◆ **EXERCISE INSTRUCTIONS**:
Return the lines below exactly, from the first line to the line that contains "random.seed(7)". Leave out pictures.

= = = = = = =

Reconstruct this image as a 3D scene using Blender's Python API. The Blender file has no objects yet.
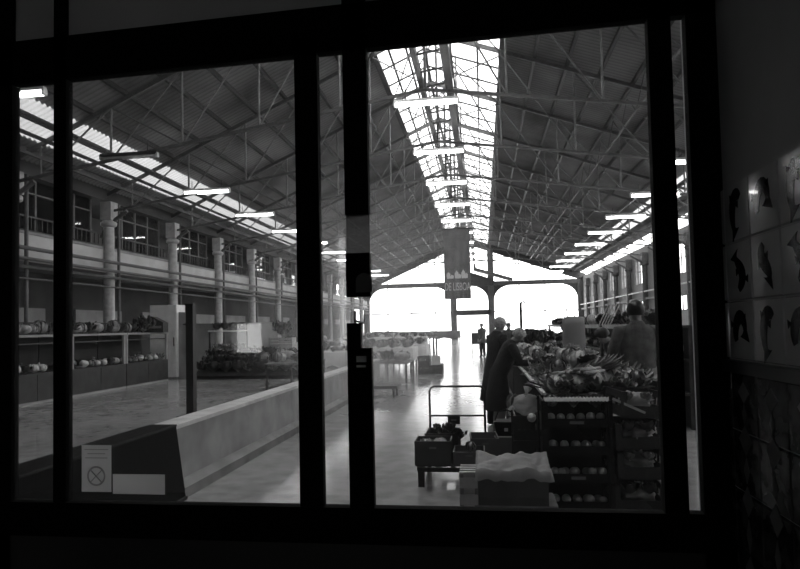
import bpy, math, random
from mathutils import Vector, Matrix, noise
PI = math.pi
scn = bpy.context.scene
COL = scn.collection
random.seed(7)

# ------------------------------------------------------------------ helpers
class MB:
    """collects shapes, links them as one mesh"""
    def __init__(self):
        self.v = []; self.f = []
    def add(self, vs, fs):
        n = len(self.v)
        self.v += [tuple(p) for p in vs]
        self.f += [tuple(i + n for i in f) for f in fs]
        return self
    def box(self, c, s, rot=None):
        x, y, z = (k / 2 for k in s)
        vs = [Vector((i, j, k)) for i in (-x, x) for j in (-y, y) for k in (-z, z)]
        if rot is not None: vs = [rot @ p for p in vs]
        vs = [p + Vector(c) for p in vs]
        return self.add(vs, [(0,1,3,2),(4,6,7,5),(0,4,5,1),(2,3,7,6),(0,2,6,4),(1,5,7,3)])
    def bb(self, x0, x1, y0, y1, z0, z1):
        return self.box(((x0+x1)/2,(y0+y1)/2,(z0+z1)/2), (abs(x1-x0),abs(y1-y0),abs(z1-z0)))
    def bar(self, p, q, w, h=None):
        p = Vector(p); q = Vector(q); d = q - p
        h = h or w
        z = d.normalized()
        up = Vector((0,0,1)) if abs(z.z) < .97 else Vector((0,1,0))
        x = z.cross(up).normalized(); y = x.cross(z).normalized()
        R = Matrix((x, y, z)).transposed()
        return self.box((p+q)/2, (w, h, d.length), R)
    def tube(self, pts, r, n=8, cap=True):
        pts = [Vector(p) for p in pts]; m = len(pts)
        rs = r if isinstance(r, (list, tuple)) else [r]*m
        base = len(self.v); prev = None
        for i, p in enumerate(pts):
            d = (pts[min(i+1,m-1)] - pts[max(i-1,0)]).normalized()
            if prev is None:
                up = Vector((0,0,1)) if abs(d.z) < .9 else Vector((1,0,0))
                x = d.cross(up).normalized()
            else:
                x = (prev - d*prev.dot(d)).normalized()
            prev = x; y = d.cross(x)
            for k in range(n):
                a = 2*PI*k/n
                self.v.append(tuple(p + (x*math.cos(a) + y*math.sin(a))*rs[i]))
        for i in range(m-1):
            for k in range(n):
                a = base+i*n+k; b = base+i*n+(k+1)%n
                self.f.append((a, b, b+n, a+n))
        if cap:
            self.f.append(tuple(base+k for k in range(n))[::-1])
            self.f.append(tuple(base+(m-1)*n+k for k in range(n)))
        return self
    def lathe(self, prof, c=(0,0,0), n=16):
        base = len(self.v); c = Vector(c)
        for r, z in prof:
            for k in range(n):
                a = 2*PI*k/n
                self.v.append((c.x+r*math.cos(a), c.y+r*math.sin(a), c.z+z))
        for i in range(len(prof)-1):
            for k in range(n):
                a = base+i*n+k; b = base+i*n+(k+1)%n
                self.f.append((a, b, b+n, a+n))
        self.f.append(tuple(base+k for k in range(n))[::-1])
        self.f.append(tuple(base+(len(prof)-1)*n+k for k in range(n)))
        return self
    def prism(self, poly, fn, d):
        """poly: list of 2-d points; fn maps (u,v,w) to 3-d; w runs 0..d"""
        n = len(poly)
        vs = [fn(u, v, 0) for u, v in poly] + [fn(u, v, d) for u, v in poly]
        fs = [tuple(range(n))[::-1], tuple(range(n, 2*n))] + [(i, (i+1) % n, n+(i+1) % n, n+i) for i in range(n)]
        return self.add(vs, fs)
    def blob(self, c, r, seed=0, amp=.15, freq=2.0, nu=16, nv=10, rot=None):
        c = Vector(c); r = Vector(r) if not isinstance(r, (int, float)) else Vector((r, r, r))
        base = len(self.v); off = Vector((seed*7.31, seed*3.7, seed*1.9))
        for j in range(nv+1):
            t = PI*j/nv
            for k in range(nu):
                a = 2*PI*k/nu
                d = Vector((math.sin(t)*math.cos(a), math.sin(t)*math.sin(a), math.cos(t)))
                s = 1 + amp*noise.noise(d*freq + off) + amp*.5*noise.noise(d*freq*2.3 + off)
                p = Vector((d.x*r.x, d.y*r.y, d.z*r.z))*s
                if rot is not None: p = rot @ p
                self.v.append(tuple(c+p))
        for j in range(nv):
            for k in range(nu):
                a = base+j*nu+k; b = base+j*nu+(k+1) % nu
                self.f.append((a, a+nu, b+nu, b))
        return self
    def leaf(self, p, d, up, L, W, curl=.4, ruffle=0.0, seed=0, n=6):
        """a cupped leaf sheet with thickness"""
        p = Vector(p); d = Vector(d).normalized(); s = d.cross(Vector(up)).normalized(); u = s.cross(d)
        rows = []
        for i in range(n+1):
            t = i/n
            w = W*math.sin(PI*min(1, .12+t*.86))**.7
            c = p + d*(L*t*math.cos(curl*t)) + u*(L*t*math.sin(curl*t))
            row = []
            for j in range(5):
                q = (j-2)/2
                rr = ruffle*math.sin(seed+q*5+t*9)*abs(q)
                row.append(c + s*(w*q/2) + u*(abs(q)**2*w*.25+rr))
            rows.append(row)
        base = len(self.v)
        for lay in (0, 1):
            for row in rows:
                for v in row: self.v.append(tuple(v - u*(.004*lay)))
        m = (n+1)*5
        for i in range(n):
            for j in range(4):
                a = base+i*5+j
                self.f.append((a, a+1, a+6, a+5)); self.f.append((a+m+5, a+m+6, a+m+1, a+m))
        return self
    def build(self, name, mat, parent=None, smooth=False, loc=None):
        me = bpy.data.meshes.new(name)
        me.from_pydata(self.v, [], self.f)
        me.update()
        if smooth: me.polygons.foreach_set('use_smooth', [True]*len(me.polygons))
        o = bpy.data.objects.new(name, me)
        me.materials.append(mat)
        COL.objects.link(o)
        if parent is not None: o.parent = parent
        if loc is not None: o.location = loc
        return o

def thing(name, label, cat, loc=(0,0,0), rz=0, group=None):
    o = bpy.data.objects.new(name, None); COL.objects.link(o)
    o.empty_display_size = .1
    o.location = loc; o.rotation_euler = (0,0,rz)
    o['label'] = label; o['category'] = cat
    if group: o['group'] = group
    return o
def tag(o, label, cat, group=None, kind=None):
    o['label'] = label; o['category'] = cat
    if group: o['group'] = group
    if kind: o['kind'] = kind
    return o
def struct(o):
    o['kind'] = 'structure'; return o
def sempty(name, loc=(0,0,0), rz=0):
    o = bpy.data.objects.new(name, None); COL.objects.link(o); o.location = loc; o.rotation_euler = (0,0,rz)
    o.empty_display_size = .1
    return struct(o)
def dup(root, loc, rz=0, label=None, group=None, scale=None, tilt=(0,0)):
    r = root.copy(); COL.objects.link(r); r.location = loc; r.rotation_euler = (tilt[0], tilt[1], rz)
    if label: r['label'] = label
    if group: r['group'] = group
    if scale is not None: r.scale = (scale,)*3 if isinstance(scale, (int, float)) else scale
    for ch in list(root.children):
        c = ch.copy(); COL.objects.link(c); c.parent = r
        for g in list(ch.children):
            d = g.copy(); COL.objects.link(d); d.parent = c
    return r
ORD = ['first','second','third','fourth','fifth','sixth','seventh','eighth','ninth','tenth','eleventh','twelfth','thirteenth','fourteenth']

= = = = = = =

◆ **THE ANSWER**:
Reconstruct this image as a 3D scene using Blender's Python API. The Blender file has no objects yet.
import bpy, math, random
from mathutils import Vector, Matrix, noise
PI = math.pi
scn = bpy.context.scene
COL = scn.collection
random.seed(7)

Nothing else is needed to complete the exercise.